The center will support undergraduate and graduate students through hands‑on learning experiences, exposure to financial tools and technologies, and direct engagement with financial institutions, regulators and business leaders. It will also serve professionals already working in banking and finance through workshops, training and research‑informed programming aligned with business needs, according to the release.
“The Center for Banking and Finance is about momentum — students who are eager to learn, faculty who are pushing applied scholarship forward, and industry partners who want to shape the future workforce,” said Kathryn Birkeland, Ronald and Kaye Olson dean of the NDSU College of Business. “When education and industry move together, everyone benefits.”
The launch of the Center for Banking and Finance coincides with a series of regional events focused on finance, fintech and economic outlook, including programming with the Bank of North Dakota, the Federal Reserve Bank of Minneapolis and regional business leaders. Together, these events underscore the Fargo‑Moorhead area’s role as a hub for financial dialogue, talent development and economic collaboration.

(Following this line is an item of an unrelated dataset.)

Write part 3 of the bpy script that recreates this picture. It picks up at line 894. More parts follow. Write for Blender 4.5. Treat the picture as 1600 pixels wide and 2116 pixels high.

The center’s foundational banking partners include Dacotah Bank, Gate City Bank, Bell Bank and Western State Bank, who attended the launch and are helping shape early student experiences and industry-informed programming.
The center is led by Mark Jensen, a career banker and longtime adjunct instructor who joined NDSU full-time in 2026 as director of the Center for Banking and Finance.
“The Center for Banking and Finance is designed as a bridge,” Jensen said. “It brings industry into the learning experience in meaningful ways, and it gives students clearer pathways into a wide range of banking and finance careers.”
For students, the center represents a more direct bridge between academic study and professional opportunity.
“As a finance student, experiences outside the classroom make a real difference,” said Tavian Nelson, a senior at NDSU majoring in finance. “Going into college, I knew I wanted to be involved in the finance program but was unsure of what that would look like once I graduated. The school has truly shaped my desired career outcomes with many hands-on experiences, professional leaders, and connections throughout my time here. This center will truly strengthen these experiences for students.”
Initially, the center will focus on experiential learning opportunities, business partnerships and workforce‑aligned programming, with plans to expand offerings as partnerships and resources grow. The center is supported through external funding and business engagement.